É normal que um viajante, que se coloque a fazer esta viagem de comboio em carruagens arejadas e nada confortáveis, que ao fim de algum tempo desanime e gostasse que a viagem terminasse rapidamente, chegando ao destino num estalar de dedos, sobretudo a partir das 18:30, quando cai a noite. Até a essa hora os turistas e os passageiros locais vão saindo constantemente em cada paragem uma vez que no mínimo estaremos ali em pausa cerca de 30 minutos. Ao sair podemos conhecer as pessoas todas da aldeia que estão ali em peso a tentar fazer negócio. Mas ao cair da noite, o medo e a desconfiança apoderam-se da maioria dos turistas, e sempre que o comboio avaria ou atrasa, os habitantes e vendedores das aldeias, quando chega a noite ficam com a sua subsistência hipotecada, uma vez que as vendas serão sempre mais reduzidas.
É nessa altura que o nosso medo e desconforto têm de ser ultrapassados, descer da carruagem, interagir, conhecer mais um ou outro malgaxe, e eventualmente provar uma iguaria ou comprar umas especiarias para mais tarde temperarmos e apimentarmos os nossos pratos em casa.
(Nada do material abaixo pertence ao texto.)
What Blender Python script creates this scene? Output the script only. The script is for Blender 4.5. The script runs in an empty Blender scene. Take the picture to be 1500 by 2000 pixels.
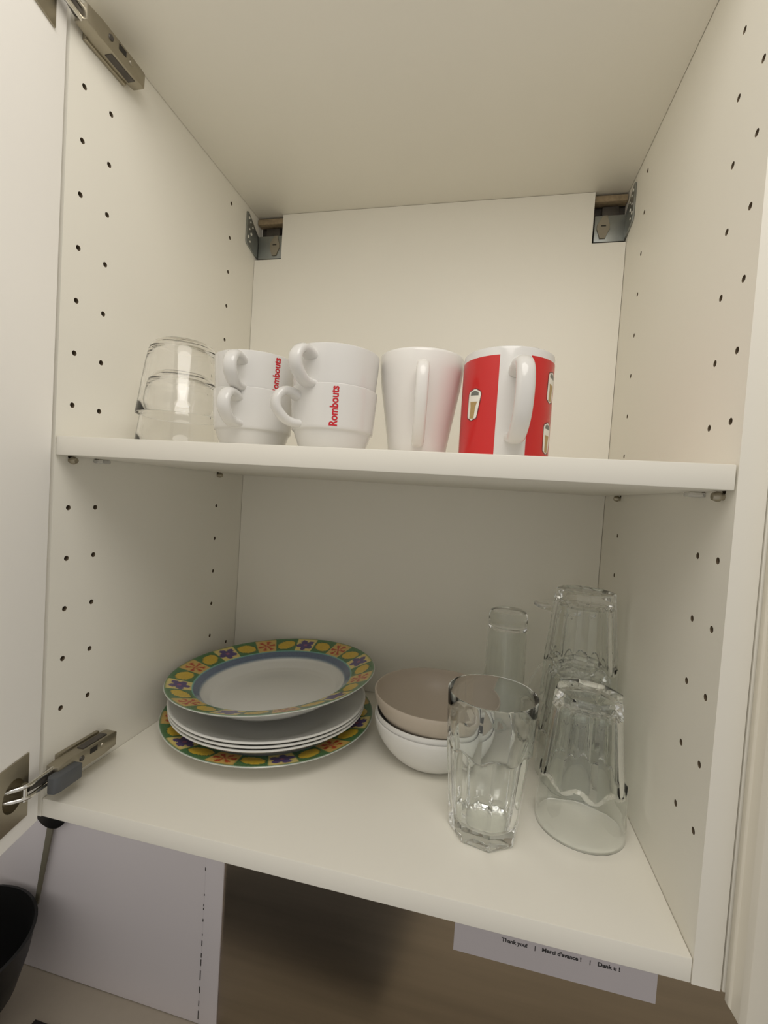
import bpy, bmesh, math, random
from mathutils import Vector, Matrix
random.seed(7)
SC = bpy.context.scene
COL = SC.collection

# ------------------------------------------------------------------ camera
F_PX = 894.5
cam_d = bpy.data.cameras.new('camera')
cam = bpy.data.objects.new('camera', cam_d)
COL.objects.link(cam)
cam_d.sensor_fit = 'HORIZONTAL'
cam_d.sensor_width = 36.0
cam_d.lens = 36.0 * F_PX / 1500.0
cam_d.clip_start = 0.01
RX = Vector((0.9749, 0.2132, 0.0639)); RY = Vector((0.0703, -0.0224, -0.9973)); RZ = Vector((-0.2112, 0.9767, -0.0368))
RZ.normalize(); RX = (RX - RZ * RX.dot(RZ)).normalized(); RY = RZ.cross(RX)
cam.matrix_world = Matrix(((RX.x, -RY.x, -RZ.x, 0.3968), (RX.y, -RY.y, -RZ.y, -0.3557), (RX.z, -RY.z, -RZ.z, 0.3135), (0, 0, 0, 1)))
SC.camera = cam

# ------------------------------------------------------------------ world, lamp, exposure
w = bpy.data.worlds.new('world'); SC.world = w; w.use_nodes = True
bg = w.node_tree.nodes['Background']
bg.inputs[0].default_value = (1.0, 0.955, 0.89, 1); bg.inputs[1].default_value = 0.47
ld = bpy.data.lights.new('ceiling_lamp_light', 'POINT'); ld.shadow_soft_size = 0.26; ld.energy = 11.5; ld.color = (1.0, 0.95, 0.88)
lo = bpy.data.objects.new('ceiling_lamp_light', ld); COL.objects.link(lo)
lo.location = (0.42, -0.39, 0.925)
SC.cycles.max_bounces = 24; SC.cycles.glossy_bounces = 16; SC.cycles.transmission_bounces = 20; SC.cycles.diffuse_bounces = 5
SC.cycles.blur_glossy = 0.0; SC.cycles.sample_clamp_indirect = 0.0
vs = SC.view_settings
vs.view_transform = 'Standard'; vs.look = 'None'; vs.gamma = 1.0; vs.use_curve_mapping = False; vs.exposure = 0.0

# ------------------------------------------------------------------ materials
def mat(name, col, rough=0.4, metal=0.0, trans=0.0, ior=1.45, noise=0.0, nscale=40.0, bump=0.0, bscale=300.0, coat=0.0, spec=0.5, stretch=None):
    m = bpy.data.materials.new(name); m.use_nodes = True
    nt = m.node_tree; b = nt.nodes['Principled BSDF']
    b.inputs['Base Color'].default_value = (*col, 1); b.inputs['Roughness'].default_value = rough
    b.inputs['Metallic'].default_value = metal; b.inputs['Transmission Weight'].default_value = trans
    b.inputs['IOR'].default_value = ior; b.inputs['Coat Weight'].default_value = coat
    b.inputs['Specular IOR Level'].default_value = spec
    tc = nt.nodes.new('ShaderNodeTexCoord')
    vec = tc.outputs['Object']
    if stretch:
        mp = nt.nodes.new('ShaderNodeMapping'); mp.inputs['Scale'].default_value = stretch
        nt.links.new(vec, mp.inputs[0]); vec = mp.outputs[0]
    if noise > 0:
        n = nt.nodes.new('ShaderNodeTexNoise'); n.inputs['Scale'].default_value = nscale; n.inputs['Detail'].default_value = 4
        nt.links.new(vec, n.inputs['Vector'])
        mx = nt.nodes.new('ShaderNodeMix'); mx.data_type = 'RGBA'
        mx.inputs[6].default_value = (*[c * (1 - noise) for c in col], 1); mx.inputs[7].default_value = (*[min(1, c * (1 + noise)) for c in col], 1)
        nt.links.new(n.outputs['Fac'], mx.inputs[0]); nt.links.new(mx.outputs[2], b.inputs['Base Color'])
    if bump > 0:
        n2 = nt.nodes.new('ShaderNodeTexNoise'); n2.inputs['Scale'].default_value = bscale; n2.inputs['Detail'].default_value = 3
        nt.links.new(vec, n2.inputs['Vector'])
        bp = nt.nodes.new('ShaderNodeBump'); bp.inputs['Strength'].default_value = bump; bp.inputs['Distance'].default_value = 0.0005
        nt.links.new(n2.outputs['Fac'], bp.inputs['Height']); nt.links.new(bp.outputs[0], b.inputs['Normal'])
    return m
M = {}
M['laminate'] = mat('white_laminate', (0.815, 0.79, 0.71), 0.42, noise=0.015, nscale=6, bump=0.08, bscale=500)
M['edge'] = mat('white_edge_band', (0.76, 0.735, 0.66), 0.35, noise=0.012, nscale=20)
M['door'] = mat('white_door_foil', (0.95, 0.93, 0.89), 0.35, noise=0.012, nscale=5)
M['chip'] = mat('drilled_chipboard', (0.16, 0.12, 0.075), 0.9, noise=0.3, nscale=900)
M['nickel'] = mat('nickel_plated_steel', (0.40, 0.365, 0.29), 0.36, metal=1.0, noise=0.08, nscale=60)
M['chrome'] = mat('bright_chrome', (0.75, 0.73, 0.68), 0.12, metal=1.0, noise=0.03, nscale=60)
M['zinc'] = mat('zinc_plated_steel', (0.32, 0.335, 0.32), 0.42, metal=0.85, noise=0.15, nscale=90)
M['dark_steel'] = mat('dark_rail_steel', (0.10, 0.09, 0.08), 0.5, metal=0.6, noise=0.3, nscale=120)
M['greyplastic'] = mat('grey_plastic', (0.085, 0.09, 0.095), 0.45, noise=0.05, nscale=80)
M['tanplastic'] = mat('taupe_plastic', (0.26, 0.23, 0.17), 0.5, noise=0.08, nscale=80)
M['darkhole'] = mat('dark_recess', (0.02, 0.017, 0.013), 0.6, noise=0.2, nscale=80)
M['rust'] = mat('rusty_wood_edge', (0.30, 0.23, 0.14), 0.8, noise=0.5, nscale=180)
M['clearplastic'] = mat('clear_plastic_pin', (0.85, 0.84, 0.80), 0.2, trans=0.6, noise=0.02)
M['porcelain'] = mat('white_porcelain', (0.70, 0.69, 0.665), 0.16, noise=0.008, nscale=12, coat=0.3)
M['porcelain_cream'] = mat('cream_white_porcelain', (0.78, 0.76, 0.725), 0.2, noise=0.008, nscale=12, coat=0.2)
M['plate_white'] = mat('white_plate_glaze', (0.72, 0.72, 0.69), 0.18, noise=0.008, nscale=12, coat=0.3)
M['bowl_white'] = mat('white_bowl', (0.75, 0.745, 0.72), 0.25, noise=0.008, nscale=12)
M['bowl_beige'] = mat('beige_bowl', (0.50, 0.435, 0.36), 0.32, noise=0.02, nscale=30)
M['red'] = mat('red_print', (0.56, 0.012, 0.012), 0.2, noise=0.02, nscale=15, coat=0.3)
M['redtext'] = mat('red_lettering', (0.55, 0.02, 0.03), 0.3, noise=0.02)
M['print_white'] = mat('print_white', (0.80, 0.78, 0.70), 0.25, noise=0.02)
M['print_tan'] = mat('print_tan', (0.42, 0.29, 0.12), 0.3, noise=0.1, nscale=400)
M['print_grey'] = mat('print_grey', (0.16, 0.17, 0.15), 0.3, noise=0.05)
M['print_maroon'] = mat('print_maroon', (0.16, 0.03, 0.03), 0.3, noise=0.05)
M['glass_clear'] = mat('clear_glass', (1.0, 1.0, 0.998), 0.0, trans=1.0, ior=1.43)
M['glass_green'] = mat('pale_green_glass', (0.966, 0.983, 0.974), 0.0, trans=1.0, ior=1.45)
M['wall'] = mat('painted_wall', (0.70, 0.67, 0.62), 0.8, noise=0.02, nscale=3, bump=0.1, bscale=200)
M['lilac'] = mat('pale_lilac_panel', (0.78, 0.735, 0.755), 0.45, noise=0.02, nscale=4)
M['steel'] = mat('brushed_steel', (0.46, 0.40, 0.32), 0.30, metal=1.0, noise=0.18, nscale=4, bump=0.1, bscale=60, stretch=(1, 1, 14))
M['paper'] = mat('white_paper', (0.62, 0.59, 0.63), 0.7, noise=0.01)
M['ink'] = mat('black_ink', (0.03, 0.03, 0.035), 0.6, noise=0.05)
M['worktop'] = mat('beige_worktop', (0.52, 0.46, 0.37), 0.45, noise=0.04, nscale=80)
M['black'] = mat('black_enamel', (0.008, 0.008, 0.008), 0.45, noise=0.1, nscale=30)
M['blackglass'] = mat('black_hob_glass', (0.02, 0.016, 0.015), 0.2, noise=0.05)
M['olive'] = mat('olive_grey', (0.17, 0.155, 0.11), 0.5, noise=0.05)
M['stain'] = mat('yellowed_door_foil', (0.74, 0.70, 0.60), 0.4, noise=0.03, nscale=25)
# painted plate rim: colour lies in the mesh's own colour attribute (the printed decoration)
pm = bpy.data.materials.new('painted_plate_rim'); pm.use_nodes = True
_b = pm.node_tree.nodes['Principled BSDF']; _b.inputs['Roughness'].default_value = 0.2; _b.inputs['Coat Weight'].default_value = 0.3
_a = pm.node_tree.nodes.new('ShaderNodeVertexColor'); _a.layer_name = 'print'
pm.node_tree.links.new(_a.outputs[0], _b.inputs['Base Color'])
M['painted'] = pm

# ------------------------------------------------------------------ mesh helpers
def link(name, me, parent=None):
    o = bpy.data.objects.new(name, me); COL.objects.link(o)
    if parent is not None: o.parent = parent
    return o
def empty(name, loc=(0, 0, 0), rz=0.0):
    o = bpy.data.objects.new(name, None); COL.objects.link(o); o.location = loc; o.rotation_euler[2] = rz
    o.empty_display_size = 0.02
    return o
def tag(o, label, cat, group=None, kind=None):
    if label: o['label'] = label
    if cat: o['category'] = cat
    if group: o['group'] = group
    if kind: o['kind'] = kind
    return o
def mesh(name, verts, faces, material, parent=None, smooth=None):
    me = bpy.data.meshes.new(name); me.from_pydata([tuple(v) for v in verts], [], faces); me.validate(); 
    mats = material if isinstance(material, (list, tuple)) else [material]
    for m in mats: me.materials.append(M[m])
    bm = bmesh.new(); bm.from_mesh(me); bmesh.ops.recalc_face_normals(bm, faces=bm.faces); bm.to_mesh(me); bm.free()
    if smooth is not None:
        me.polygons.foreach_set('use_smooth', [True] * len(me.polygons))
        me.set_sharp_from_angle(angle=math.radians(smooth))
    me.update()
    return link(name, me, parent)
def bmobj(name, bm, material, parent=None, smooth=None):
    me = bpy.data.meshes.new(name); bmesh.ops.recalc_face_normals(bm, faces=bm.faces); bm.to_mesh(me); bm.free()
    for m in (material if isinstance(material, (list, tuple)) else [material]): me.materials.append(M[m])
    if smooth is not None:
        me.polygons.foreach_set('use_smooth', [True] * len(me.polygons)); me.set_sharp_from_angle(angle=math.radians(smooth))
    return link(name, me, parent)
def box_into(bm, x0, x1, y0, y1, z0, z1, bev=0.0, seg=2, mtx=None):
    r = bmesh.ops.create_cube(bm, size=1.0)
    vs_ = r['verts']
    for v in vs_:
        v.co = Vector(((x0 + x1) / 2 + v.co.x * (x1 - x0), (y0 + y1) / 2 + v.co.y * (y1 - y0), (z0 + z1) / 2 + v.co.z * (z1 - z0)))
    if bev > 0:
        es = list({e for v in vs_ for e in v.link_edges})
        r2 = bmesh.ops.bevel(bm, geom=es, offset=bev, segments=seg, affect='EDGES', profile=0.5)
        vs_ = list({v for f in r2['faces'] for v in f.verts} | {v for v in vs_ if v.is_valid})
    if mtx is not None:
        for v in vs_: v.co = mtx @ v.co
    return vs_
def box(name, x0, x1, y0, y1, z0, z1, material, parent=None, bev=0.0, mtx=None):
    bm = bmesh.new(); box_into(bm, x0, x1, y0, y1, z0, z1, bev, 2, mtx)
    return bmobj(name, bm, material, parent, smooth=35 if bev > 0 else None)
def prism(name, poly, d0, d1, axis, material, parent=None, bev=0.0, mtx=None):
    """polygon in two axes extruded along the third. axis 'x': poly=(y,z); 'y': (x,z); 'z': (x,y)"""
    n = len(poly); V = []
    for d in (d0, d1):
        for a, b in poly:
            V.append((d, a, b) if axis == 'x' else (a, d, b) if axis == 'y' else (a, b, d))
    F = [list(range(n)), list(range(n, 2 * n))] + [[i, (i + 1) % n, n + (i + 1) % n, n + i] for i in range(n)]
    bm = bmesh.new(); vv = [bm.verts.new(v) for v in V]
    for f in F: bm.faces.new([vv[i] for i in f])
    if bev > 0: bmesh.ops.bevel(bm, geom=list(bm.edges), offset=bev, segments=2, affect='EDGES', profile=0.5)
    if mtx is not None:
        for v in bm.verts: v.co = mtx @ v.co
    return bmobj(name, bm, material, parent, smooth=35 if bev > 0 else None)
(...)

Todos ficamos a ganhar: eles que subsistem e nós que ao comer algum alimento nos vamos lembrar de onde e como vieram aquelas pimentas.
Nesse momento noturno da viagem o meu pensamento está sempre com aquelas pessoas que, seja meia noite ou uma da manhã, ficam ali até o comboio passar… porque com velas, ou pequenas lanternas, elas esperam por ti.